“Quality Time”

The Other McCain writes about the history of the term quality time in Living Well Is the Best Revenge:

The cliché of “quality time” was invented by Baby Boomer yuppies in the 1980s to rationalize the way their lifestyles deprived their children of so many traditional childhood experiences. Whereas most Baby Boomers grew up in traditional families — perhaps our parents were not as perfect as Ward and June Cleaver, but we still had the basic security of a stable home life — many of the Boomers sadly failed their children in this regard. If you’ve read Barbara Dafoe Whitehead’s book The Divorce Culture, you understand how the cliché of “quality time” insinuated itself into the vocabulary of parenting. The working mother might not be able to give her children the kind of daily supervision and care she’d like to give them, but she could take them on a three-day vacation to Disney World and say they’d had quality time together. The divorced father might only see his kids one weekend a month, but he could take them out jet-skiing at the lake and tell himself that this quality time made up for the absence enforced by the custody settlement.

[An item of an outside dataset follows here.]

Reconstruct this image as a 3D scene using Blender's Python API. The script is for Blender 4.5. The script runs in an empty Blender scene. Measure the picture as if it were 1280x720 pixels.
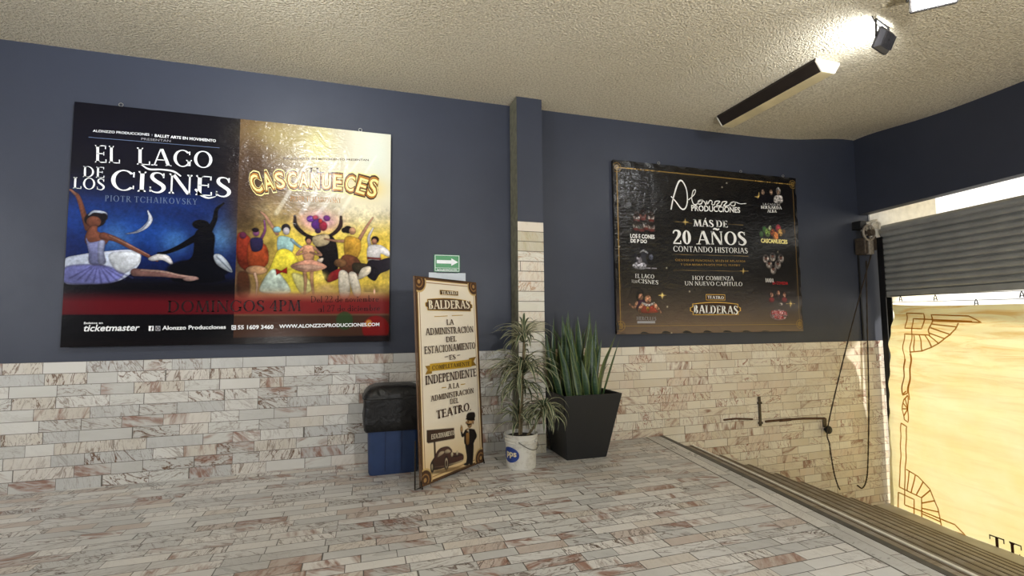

Rationalizations are a psychological defense mechanism — the ego defending itself against negative feedback — and everybody has to do whatever it takes to stay sane in difficult circumstances. Even if we have been able to avoid the worst impacts of cultural decadence in our own lives, most of us have friends and relatives who’ve been directly affected by the unraveling of our social social fabric. Divorce, suicide, drug addiction, criminal violence — the kind of stuff Tucker Carlson was talking about Wednesday night — are both cause and effect of the downward spiral that has been destroying American culture for the past 50 years.

I didn’t notice the link back here until I caught up on his posts yesterday, so that was a pleasant surprise.  I would argue however that the term wasn’t generally a rationalization by the fathers who were kicked out of their homes, but was instead a rationalization by the people who assisted with or advocated kicking fathers out of the home.